19. W. C. Nicholas tells me that in a conversn with Dexter 3. or 4. days ago, he asked Dexter whether it would not be practicable for the states to agree on some uniform mode of chusing electors of a President. Dexter says ‘I suppose you would prefer an election by districts.’ yes, said N. ‘I think it would be best, but would nevertheless agree to any other consistent with the Constn.’ Dexter said he did not know what might be the opn of his state, but his own was that ‘no mode of election would answer any good purpose; that he should prefer one for life’ on that reasoning said N. you should prefer a hereditary one. no, he said, we are not ripe for that yet. I suppose added he this doctrine is not very popular with you. no, said N. it would effectually damn any man in my state. so it would in mine said D. but I am under no inducement to bely my sentiment, I have nothing to ask from any body; I had rather be at home than here; therefore I speak my sentiments freely.   mr Nicholas a little before or after this, made the same proposition of a uniform election to Ross, who replied that he saw no good in any kind of election. perhaps, says he, ‘the present one may last awhile.’ on the whole mr N. thinks he percieves in that party a willingness & a wish to let every thing go from bad to worse, to amend nothing, in hopes it may bring on confusion and open a door to the kind of governmt. they wish.—in a conversation with Gunn, who goes with them, but thinks in some degree with us, Gunn told him that the very game which the minority of Pensva is now playing with Mc.Kean (see substitute of minority in lower house, & address of Senate in upper) was meditated by the same party in the Federal govmt in case of the election of a republican President; & that the Eastern states wd in that case throw things into confusion & break the union. that they have in a great degree got rid of their paper, so as no longer to be creditors, & the moment they ceased to enjoy the plunder of the immense appropriations now exclusively theirs, they would aim at some other order of things.

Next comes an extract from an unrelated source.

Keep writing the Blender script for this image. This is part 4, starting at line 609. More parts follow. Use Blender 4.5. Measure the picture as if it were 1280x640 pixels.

MS (DLC: TJ Papers, 108:18558); entirely in TJ’s hand; with opening quotation marks, except for the first one, supplied; on same sheet as Notes on a Conversation with John Nicholas, 13 Jan. 1800.

Game which the minority of pensva is now playing: the Federalist minority continued to control the Pennsylvania Senate and prevented the passage of a law, similar to the one used for the 1796 election, that called for the selection of presidential electors by a general ticket. Backing a district system, the Federalists prevented the passage of any election law. Governor Thomas McKean waited until the election of a new assembly in October before calling a special session to meet on 5 Nov. 1800 to choose Pennsylvania’s electors. Although the Republicans won a decisive majority of the votes and captured six of the seven contested Senate seats, the Federalists still controlled the upper house. The stalemate between the Republican House and the Federalist Senate almost denied Pennsylvania a vote in the presidential election. For a description of the maneuvers that on 2 Dec. led to the election of eight Republican and seven Federalist electors, see Harry Marlin Tinkcom, The Republicans and Federalists in Pennsylvania, 1790–1801: A Study in National Stimulus and Local Response [Harrisburg, 1950], 243–54.